Roma Ligocka: The girl in the red coat in “Schindler’s List”

Roma Ligocka at the book fair in Kraków, 2004.
Roma Ligocka at the book fair in Kraków, 2004.

Roma was born in Kraków on 13 November 1938 to her Jewish parents Teofila (née Abrahamer) and David Liebling. Not yet two years old, she was uprooted to the Kraków Ghetto where she was to spend the defining years of her earliest childhood. In her small red coat, Roma was the only spot of colour in the cold, grey ghetto, and was lovingly called “little strawberry” by her friends and family. The living conditions in the apartment that the family has to share with several other inhabitants were unbearable There was no space, no food and it stank. Whilst sure in the knowledge that there was a life outside the ghetto, the three-year-old did not understand why her life was now marked by hunger, poverty and fear,  How could she. As a “hidden” child, the only things she knew were misery and the daily fear of the German soldiers in the ghetto:

“They shout, we obey. Anyone who does not obey is killed.”

The terror inflicted on the inhabitants of the ghetto escalated, more and more people were deported:

“We keep waiting - for nothing. We wait day and night. Nobody knows what tomorrow will bring. We are sorted out; we are continuously sorted out like merchandise. Street by street, house by house, we are ringed in more and more. (…) People go and simply do not come back again. You have only just got used to a face, and then it is gone again.”

First, Roma’s grandmother is deported to a concentration camp, then later her father as well. Finally, mother and daughter managed to flee from the ghetto. Harbouring forged documents, they hid with a Polish family from March 1943 until the end of the war, and this is how they managed to avoid being deported to the extermination camp:

“I spent my whole childhood with the Kierniks on my tiptoes, that’s how it seems to me today. There were dolls and theatre plays, books, music, pens and paper, and something like a home; even if none of it belonged to me. It was a borrowed life, a borrowed childhood with a borrowed family (…) After that, my childhood was over.”

At the end of the war, Roma was six years old. Over the coming weeks, the few survivors from their circle of friends and acquaintances gradually found their way back together in Kraków. Little Roma was faced with the psychological stress of her environment which, as a child, she did not really know how to classify or process:

“I have the grown-ups’ stories in my ear always and I can never forget them. Covering my ears, crawling under the bed or pulling the cover over my head - none of it helped. There was no escape, no mercy for us children. We were unwilling witnesses of those who bore witness.”
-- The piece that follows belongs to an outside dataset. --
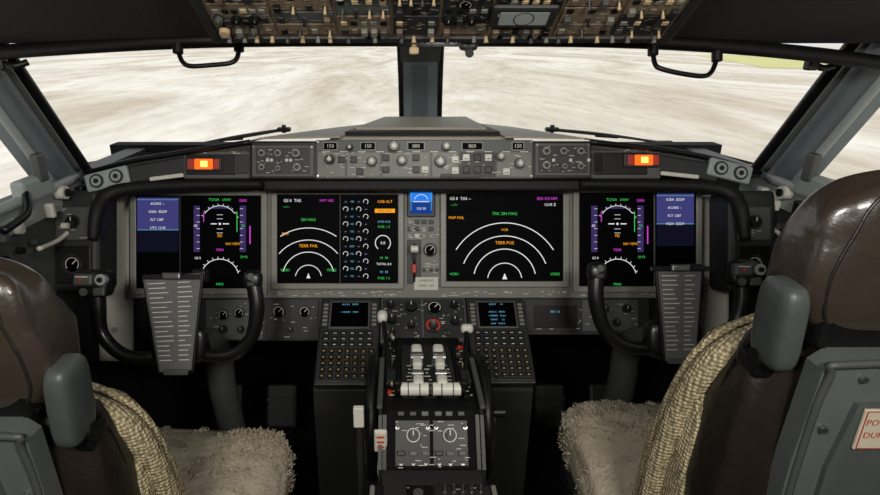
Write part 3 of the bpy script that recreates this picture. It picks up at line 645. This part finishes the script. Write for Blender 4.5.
while x<430:
    b.cyl((x,-(Hh-4),2),(x,-(Hh-2),8),1.6,random.choice((BRASS,BRASS,BEZ,STEEL)),2.4,10); x+=random.choice((12,15,18,26))
b.rect(262,Hh-58,322,Hh-28,z0+2,z0+8,DARK,bev=4); b.rect(270,Hh-52,314,Hh-34,z0+8,z0+8.4,LGREY,bev=.1); b.ring(292,Hh-43,9,1,z0+8.6,DARK)
b.done('overhead_panel')
b=MB(); b.tube([(-.03,.98,1.352),(-.03,.985,1.340),(-.03,.99,1.334)],.004,BRASS); b.boxc((-.03,.99,1.334),(.016,.018,.012),BRASS,bev=.003); b.done('visor_mount')
b=MB(); b.boxc((.06,.99,1.342),(.03,.03,.016),DARK,bev=.006); b.cyl((.06,.98,1.334),(.06,.965,1.33),.007,STEEL); b.done('map_light')
for P in ([(178,50,.98),(182,61,.97),(190,66,.965),(212,65,.965),(230,63,.965),(237,58,.97),(239,48,.98)],[(653,52,.98),(655,64,.97),(662,69,.965),(684,74,.965),(704,76,.965),(712,71,.97),(717,58,.98)]):
    b=MB(); b.tube([S(*p) for p in P],.0042,BLACK,n=10)
    for q in (P[0],P[-1]): b.cyl(S(q[0],q[1]+3,q[2]),S(q[0],q[1]-6,q[2]),.009,BLACK)
    b.done('grab_handle')
for P in ([(0,62,1.02),(14,66,1.02),(28,62,1.03)],[(812,62,1.05),(822,68,1.05),(834,66,1.05)]):
    b=MB(); b.tube([S(*p) for p in P],.006,BLACK); b.boxc(S(*P[0]),(.02,.02,.03),BLACK,bev=.004); b.done('visor_clip')
for sg,P in ((0,[(84,164,1.70),(175,149,1.88),(284,130,2.02)]),(1,[(762,166,1.74),(665,143,1.92),(552,130,2.04)])):
    b=MB(); p=[S(*q) for q in P]
    b.tube(p,.004,BLACK,n=8); up=V((0,.0,.006))
    b.tube([p[1]+V((0,-.02,.0)),(p[1]+p[2])/2+up,p[2]+up*.5],.0045,DARK,n=8)
    b.tube([p[1]+V((0,-.05,-.015)),(p[1]+p[2])/2+V((0,-.05,-.012)),p[2]+V((0,-.04,-.012))],.003,MID,n=8)
    k=p[2]; b.boxc(k+V((0,0,.002)),(.05,.03,.016),BLACK,bev=.006); b.cyl(k+V((0,0,-.01)),k+V((0,0,.018)),.008,DARK)
    b.boxc((p[1]+p[2])/2,(.08,.016,.010),BLACK,rot=Matrix.Rotation(.45*(1 if sg==0 else -1),3,'Z'),bev=.004)
    b.boxc(p[1],(.05,.02,.016),BLACK,bev=.005)
    b.done('windshield_wiper')
# ================================================================== lights
def area(name,loc,size,e,col,rot=(0,0,0)):
    l=bpy.data.lights.new(name,'AREA'); l.shape='RECTANGLE'; l.size=size[0]; l.size_y=size[1]; l.energy=e; l.color=col
    o=bpy.data.objects.new(name,l); o.location=loc; o.rotation_euler=rot; bpy.context.scene.collection.objects.link(o)
area('cabin_fill_light',(-.35,-.15,1.58),(.26,.16),7.3,(1,.96,.88),(math.radians(60),0,0))  # pair of unseen fill lamps, added above and behind the camera to brighten the cabin
area('cabin_fill_light',(.35,-.15,1.58),(.26,.16),7.3,(1,.96,.88),(math.radians(60),0,0))
area('post_fill_light',(.02,1.02,1.325),(.05,.03),.35,(1,.97,.92),(math.radians(68),0,0))  # small fill added under the headliner to lift the dark centre post
l=bpy.data.lights.new('sun','SUN'); l.energy=1.6; l.angle=math.radians(6); l.color=(1,.97,.90)
o=bpy.data.objects.new('sun',l); bpy.context.scene.collection.objects.link(o)
o.rotation_euler=(math.radians(35),math.radians(20),0)
w=bpy.data.worlds.new('sky'); bpy.context.scene.world=w; w.use_nodes=True
bg=w.node_tree.nodes['Background']; bg.inputs[0].default_value=(.95,.96,.98,1); bg.inputs[1].default_value=.85
cam=bpy.data.cameras.new('camera'); co=bpy.data.objects.new('camera',cam); bpy.context.scene.collection.objects.link(co)
co.location=(CX,0,CZ); co.rotation_euler=(math.pi/2-PITCH,0,0); cam.sensor_width=36; cam.lens=FP/880*36; cam.shift_x=(440-PX)/880; cam.clip_start=.01; cam.clip_end=2000
bpy.context.scene.camera=co
bpy.context.scene.view_settings.view_transform='Standard'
The survivors of the concentration camp seemed to her as if they had gone mad. She did not recognise her father who survived the Plaszów and Auschwitz concentration camps and returned to Kraków. Her closest confidante during this time is her mother. She made friends with Ryszard Horowitz, who was the same age, and her cousin Roman Polański, who was six years older, with whom she went on adventures through the city. Slowly Roma and the other survivors settled in to a life in the post-war period: Roma went to school and completed her school-leaving exam before studying painting and stage design at the renowned Akademia Sztuk Pięknych im. Jana Matejki in Kraków. But the trauma of her early years would stay with her for the rest of her life.